China comes from sina/sino. I don’t remember where this comes from. Sanskrit?

Odds are that both were independently borrowed from Sanskrit चीन / Cīna:

  • China: Sanskrit, then Persian, Portuguese, English. By then Portuguese likely still had the [tʃ] "tch" sound.
  • Sina: Sanskrit, then Persian, Arabic, Greek, Latin, English. Arabic converted Sanskrit [tɕ] into [sˤ], then Greek into [s].

Note: dunno in English but at least in Latin "Sina" (often Sinae, the plural) refers specifically to southern China. The north is typically called Serica (roughly "of the silk").

[–] Limitless_screaming@kbin.earth 4 points 2 months ago (1 children)

In Arabic it's "Seen" (صين) with a Saad (ص) ‎[sˤ]. It came from Persian "چین" (Cheen). Which came from Sanskrit.

[–] lvxferre@mander.xyz 3 points 2 months ago

My bad, and thanks for the info!
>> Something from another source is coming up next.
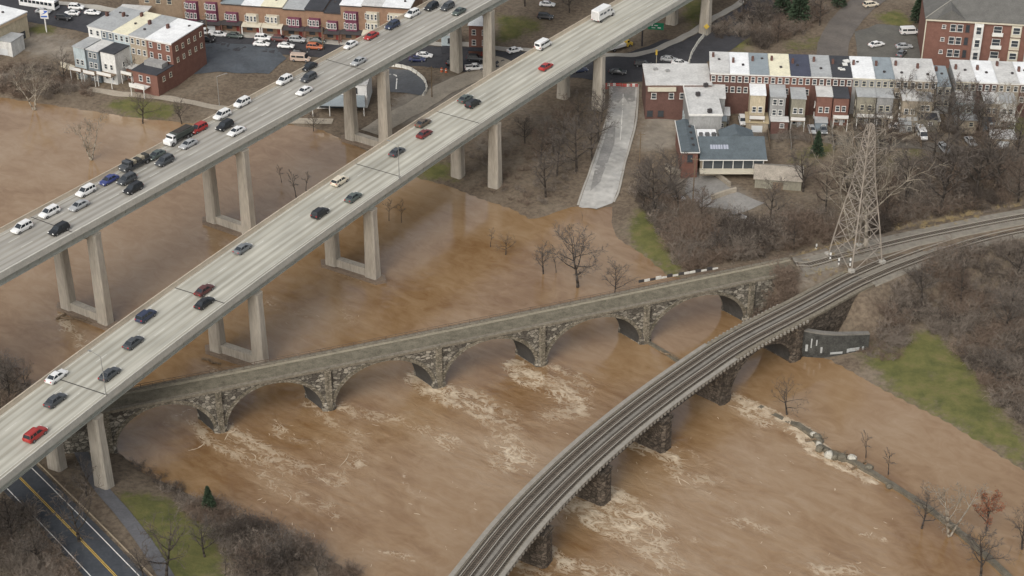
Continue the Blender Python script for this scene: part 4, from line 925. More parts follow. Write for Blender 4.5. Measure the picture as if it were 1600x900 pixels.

I'll correct my comment, I kind of rushed checking the etymologies.

[–] themoken@startrek.website 2 points 2 months ago (1 children)

Wikipedia says from Portuguese, through Persian, back to Sanskrit, being the grand daddy of English, calling it "cina", and/or it has to do with Qin Dynasty that unified China.

Probably better than whatever bullshit they would have gotten from Zhongguo if "Peking" was as good as they could do with "Beijing"

[–] lvxferre@mander.xyz 3 points 2 months ago

back to Sanskrit, being the grand daddy of English

Sanskrit is more like English's uncle than granddaddy: English is from Proto-Germanic, and both Proto-Germanic and Sanskrit are from Proto-Indo-European.

[–] SGforce@lemmy.ca 2 points 2 months ago

Or that soy beans are actually named after the sauce, since English didn't have a word for the bean yet.